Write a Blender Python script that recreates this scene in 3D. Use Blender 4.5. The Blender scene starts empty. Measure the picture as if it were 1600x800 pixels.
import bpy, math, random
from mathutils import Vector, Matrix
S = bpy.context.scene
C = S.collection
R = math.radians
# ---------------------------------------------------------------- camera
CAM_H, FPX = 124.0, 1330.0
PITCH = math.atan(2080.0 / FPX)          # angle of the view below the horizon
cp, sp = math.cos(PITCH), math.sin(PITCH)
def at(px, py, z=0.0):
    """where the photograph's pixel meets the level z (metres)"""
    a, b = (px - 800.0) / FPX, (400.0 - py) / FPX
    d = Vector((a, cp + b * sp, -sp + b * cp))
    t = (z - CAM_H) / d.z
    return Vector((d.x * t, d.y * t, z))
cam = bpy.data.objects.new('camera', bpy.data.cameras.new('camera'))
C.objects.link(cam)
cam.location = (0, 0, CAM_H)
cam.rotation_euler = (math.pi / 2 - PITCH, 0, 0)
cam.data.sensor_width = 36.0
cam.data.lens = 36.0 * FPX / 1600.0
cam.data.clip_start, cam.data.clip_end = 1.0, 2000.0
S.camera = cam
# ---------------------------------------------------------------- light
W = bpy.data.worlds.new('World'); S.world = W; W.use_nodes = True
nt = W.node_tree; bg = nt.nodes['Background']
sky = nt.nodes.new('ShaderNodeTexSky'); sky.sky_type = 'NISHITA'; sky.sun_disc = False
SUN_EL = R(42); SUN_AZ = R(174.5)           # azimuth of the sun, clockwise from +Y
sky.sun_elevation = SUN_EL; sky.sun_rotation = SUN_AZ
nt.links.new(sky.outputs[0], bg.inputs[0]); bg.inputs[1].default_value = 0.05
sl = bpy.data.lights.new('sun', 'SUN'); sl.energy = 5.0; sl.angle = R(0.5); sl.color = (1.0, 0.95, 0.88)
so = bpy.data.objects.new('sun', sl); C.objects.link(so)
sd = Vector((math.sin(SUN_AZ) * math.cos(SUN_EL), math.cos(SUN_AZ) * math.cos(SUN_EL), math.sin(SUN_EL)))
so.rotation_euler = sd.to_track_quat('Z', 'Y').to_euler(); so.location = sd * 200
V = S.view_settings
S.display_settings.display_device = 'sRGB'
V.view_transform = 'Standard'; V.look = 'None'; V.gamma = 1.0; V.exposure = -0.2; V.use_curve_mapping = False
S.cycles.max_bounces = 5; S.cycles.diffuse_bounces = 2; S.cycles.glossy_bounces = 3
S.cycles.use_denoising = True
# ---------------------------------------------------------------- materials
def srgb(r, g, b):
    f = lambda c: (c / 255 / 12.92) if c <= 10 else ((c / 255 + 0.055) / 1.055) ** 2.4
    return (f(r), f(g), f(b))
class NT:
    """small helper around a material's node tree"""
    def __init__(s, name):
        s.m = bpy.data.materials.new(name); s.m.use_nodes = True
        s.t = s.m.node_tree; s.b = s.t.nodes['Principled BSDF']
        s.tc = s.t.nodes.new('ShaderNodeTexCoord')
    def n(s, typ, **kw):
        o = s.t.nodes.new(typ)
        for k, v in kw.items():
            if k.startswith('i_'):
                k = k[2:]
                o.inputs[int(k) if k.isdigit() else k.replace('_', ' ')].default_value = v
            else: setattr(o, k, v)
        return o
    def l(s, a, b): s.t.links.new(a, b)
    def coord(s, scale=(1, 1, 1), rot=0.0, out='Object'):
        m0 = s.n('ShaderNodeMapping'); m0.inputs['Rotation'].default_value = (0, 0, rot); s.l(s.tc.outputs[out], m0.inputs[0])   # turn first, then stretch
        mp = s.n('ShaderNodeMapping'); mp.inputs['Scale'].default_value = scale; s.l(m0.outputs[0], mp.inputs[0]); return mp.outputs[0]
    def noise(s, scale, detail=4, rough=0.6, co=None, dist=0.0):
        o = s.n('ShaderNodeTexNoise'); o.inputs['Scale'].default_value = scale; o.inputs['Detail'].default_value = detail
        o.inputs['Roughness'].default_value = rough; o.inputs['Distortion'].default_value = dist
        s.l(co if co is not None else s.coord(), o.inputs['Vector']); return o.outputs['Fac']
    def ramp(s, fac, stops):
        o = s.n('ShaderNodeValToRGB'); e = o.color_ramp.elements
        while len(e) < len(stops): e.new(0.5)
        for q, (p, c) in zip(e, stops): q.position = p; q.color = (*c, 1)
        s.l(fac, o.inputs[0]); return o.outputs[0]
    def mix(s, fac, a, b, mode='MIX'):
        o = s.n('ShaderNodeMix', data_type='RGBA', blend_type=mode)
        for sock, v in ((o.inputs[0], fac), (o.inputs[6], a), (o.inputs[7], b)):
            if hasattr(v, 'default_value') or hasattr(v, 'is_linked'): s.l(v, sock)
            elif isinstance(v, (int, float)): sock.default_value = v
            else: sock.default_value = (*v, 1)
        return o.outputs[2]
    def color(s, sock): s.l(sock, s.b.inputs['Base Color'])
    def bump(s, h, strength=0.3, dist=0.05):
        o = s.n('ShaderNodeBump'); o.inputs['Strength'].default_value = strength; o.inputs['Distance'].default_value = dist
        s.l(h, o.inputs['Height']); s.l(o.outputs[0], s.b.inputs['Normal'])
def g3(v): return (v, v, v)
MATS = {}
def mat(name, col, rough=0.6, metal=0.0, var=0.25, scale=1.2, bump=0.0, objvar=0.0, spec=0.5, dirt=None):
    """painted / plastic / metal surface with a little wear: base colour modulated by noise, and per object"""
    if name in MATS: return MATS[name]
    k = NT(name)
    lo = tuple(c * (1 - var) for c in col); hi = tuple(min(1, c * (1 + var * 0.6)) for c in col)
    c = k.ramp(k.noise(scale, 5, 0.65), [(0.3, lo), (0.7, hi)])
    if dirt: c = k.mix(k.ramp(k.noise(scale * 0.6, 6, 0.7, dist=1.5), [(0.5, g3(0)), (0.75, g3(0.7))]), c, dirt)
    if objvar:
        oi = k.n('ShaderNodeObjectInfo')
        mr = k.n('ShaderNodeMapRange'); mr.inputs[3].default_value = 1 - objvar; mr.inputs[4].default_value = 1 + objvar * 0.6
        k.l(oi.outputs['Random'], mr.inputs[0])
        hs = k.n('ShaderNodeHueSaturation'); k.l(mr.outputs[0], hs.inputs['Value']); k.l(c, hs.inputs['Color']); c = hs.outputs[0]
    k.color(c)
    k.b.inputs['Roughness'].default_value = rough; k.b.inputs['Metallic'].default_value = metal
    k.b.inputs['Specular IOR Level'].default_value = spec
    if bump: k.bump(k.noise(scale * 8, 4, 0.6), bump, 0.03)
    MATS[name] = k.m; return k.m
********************
What to produce
Reproduce each line verbatim.

The answer
Write a Blender Python script that recreates this scene in 3D. Use Blender 4.5. The Blender scene starts empty. Measure the picture as if it were 1600x800 pixels.
import bpy, math, random
from mathutils import Vector, Matrix
S = bpy.context.scene
C = S.collection
R = math.radians
# ---------------------------------------------------------------- camera
CAM_H, FPX = 124.0, 1330.0
PITCH = math.atan(2080.0 / FPX)          # angle of the view below the horizon
cp, sp = math.cos(PITCH), math.sin(PITCH)
def at(px, py, z=0.0):
    """where the photograph's pixel meets the level z (metres)"""
    a, b = (px - 800.0) / FPX, (400.0 - py) / FPX
    d = Vector((a, cp + b * sp, -sp + b * cp))
    t = (z - CAM_H) / d.z
    return Vector((d.x * t, d.y * t, z))
cam = bpy.data.objects.new('camera', bpy.data.cameras.new('camera'))
C.objects.link(cam)
cam.location = (0, 0, CAM_H)
cam.rotation_euler = (math.pi / 2 - PITCH, 0, 0)
cam.data.sensor_width = 36.0
cam.data.lens = 36.0 * FPX / 1600.0
cam.data.clip_start, cam.data.clip_end = 1.0, 2000.0
S.camera = cam
# ---------------------------------------------------------------- light
W = bpy.data.worlds.new('World'); S.world = W; W.use_nodes = True
nt = W.node_tree; bg = nt.nodes['Background']
sky = nt.nodes.new('ShaderNodeTexSky'); sky.sky_type = 'NISHITA'; sky.sun_disc = False
SUN_EL = R(42); SUN_AZ = R(174.5)           # azimuth of the sun, clockwise from +Y
sky.sun_elevation = SUN_EL; sky.sun_rotation = SUN_AZ
nt.links.new(sky.outputs[0], bg.inputs[0]); bg.inputs[1].default_value = 0.05
sl = bpy.data.lights.new('sun', 'SUN'); sl.energy = 5.0; sl.angle = R(0.5); sl.color = (1.0, 0.95, 0.88)
so = bpy.data.objects.new('sun', sl); C.objects.link(so)
sd = Vector((math.sin(SUN_AZ) * math.cos(SUN_EL), math.cos(SUN_AZ) * math.cos(SUN_EL), math.sin(SUN_EL)))
so.rotation_euler = sd.to_track_quat('Z', 'Y').to_euler(); so.location = sd * 200
V = S.view_settings
S.display_settings.display_device = 'sRGB'
V.view_transform = 'Standard'; V.look = 'None'; V.gamma = 1.0; V.exposure = -0.2; V.use_curve_mapping = False
S.cycles.max_bounces = 5; S.cycles.diffuse_bounces = 2; S.cycles.glossy_bounces = 3
S.cycles.use_denoising = True
# ---------------------------------------------------------------- materials
def srgb(r, g, b):
    f = lambda c: (c / 255 / 12.92) if c <= 10 else ((c / 255 + 0.055) / 1.055) ** 2.4
    return (f(r), f(g), f(b))
class NT:
    """small helper around a material's node tree"""
    def __init__(s, name):
        s.m = bpy.data.materials.new(name); s.m.use_nodes = True
        s.t = s.m.node_tree; s.b = s.t.nodes['Principled BSDF']
        s.tc = s.t.nodes.new('ShaderNodeTexCoord')
    def n(s, typ, **kw):
        o = s.t.nodes.new(typ)
        for k, v in kw.items():
            if k.startswith('i_'):
                k = k[2:]
                o.inputs[int(k) if k.isdigit() else k.replace('_', ' ')].default_value = v
            else: setattr(o, k, v)
        return o
    def l(s, a, b): s.t.links.new(a, b)
    def coord(s, scale=(1, 1, 1), rot=0.0, out='Object'):
        m0 = s.n('ShaderNodeMapping'); m0.inputs['Rotation'].default_value = (0, 0, rot); s.l(s.tc.outputs[out], m0.inputs[0])   # turn first, then stretch
        mp = s.n('ShaderNodeMapping'); mp.inputs['Scale'].default_value = scale; s.l(m0.outputs[0], mp.inputs[0]); return mp.outputs[0]
    def noise(s, scale, detail=4, rough=0.6, co=None, dist=0.0):
        o = s.n('ShaderNodeTexNoise'); o.inputs['Scale'].default_value = scale; o.inputs['Detail'].default_value = detail
        o.inputs['Roughness'].default_value = rough; o.inputs['Distortion'].default_value = dist
        s.l(co if co is not None else s.coord(), o.inputs['Vector']); return o.outputs['Fac']
    def ramp(s, fac, stops):
        o = s.n('ShaderNodeValToRGB'); e = o.color_ramp.elements
        while len(e) < len(stops): e.new(0.5)
        for q, (p, c) in zip(e, stops): q.position = p; q.color = (*c, 1)
        s.l(fac, o.inputs[0]); return o.outputs[0]
    def mix(s, fac, a, b, mode='MIX'):
        o = s.n('ShaderNodeMix', data_type='RGBA', blend_type=mode)
        for sock, v in ((o.inputs[0], fac), (o.inputs[6], a), (o.inputs[7], b)):
            if hasattr(v, 'default_value') or hasattr(v, 'is_linked'): s.l(v, sock)
            elif isinstance(v, (int, float)): sock.default_value = v
            else: sock.default_value = (*v, 1)
        return o.outputs[2]
    def color(s, sock): s.l(sock, s.b.inputs['Base Color'])
    def bump(s, h, strength=0.3, dist=0.05):
        o = s.n('ShaderNodeBump'); o.inputs['Strength'].default_value = strength; o.inputs['Distance'].default_value = dist
        s.l(h, o.inputs['Height']); s.l(o.outputs[0], s.b.inputs['Normal'])
def g3(v): return (v, v, v)
MATS = {}
def mat(name, col, rough=0.6, metal=0.0, var=0.25, scale=1.2, bump=0.0, objvar=0.0, spec=0.5, dirt=None):
    """painted / plastic / metal surface with a little wear: base colour modulated by noise, and per object"""
    if name in MATS: return MATS[name]
    k = NT(name)
    lo = tuple(c * (1 - var) for c in col); hi = tuple(min(1, c * (1 + var * 0.6)) for c in col)
    c = k.ramp(k.noise(scale, 5, 0.65), [(0.3, lo), (0.7, hi)])
    if dirt: c = k.mix(k.ramp(k.noise(scale * 0.6, 6, 0.7, dist=1.5), [(0.5, g3(0)), (0.75, g3(0.7))]), c, dirt)
    if objvar:
        oi = k.n('ShaderNodeObjectInfo')
        mr = k.n('ShaderNodeMapRange'); mr.inputs[3].default_value = 1 - objvar; mr.inputs[4].default_value = 1 + objvar * 0.6
        k.l(oi.outputs['Random'], mr.inputs[0])
        hs = k.n('ShaderNodeHueSaturation'); k.l(mr.outputs[0], hs.inputs['Value']); k.l(c, hs.inputs['Color']); c = hs.outputs[0]
    k.color(c)
    k.b.inputs['Roughness'].default_value = rough; k.b.inputs['Metallic'].default_value = metal
    k.b.inputs['Specular IOR Level'].default_value = spec
    if bump: k.bump(k.noise(scale * 8, 4, 0.6), bump, 0.03)
    MATS[name] = k.m; return k.m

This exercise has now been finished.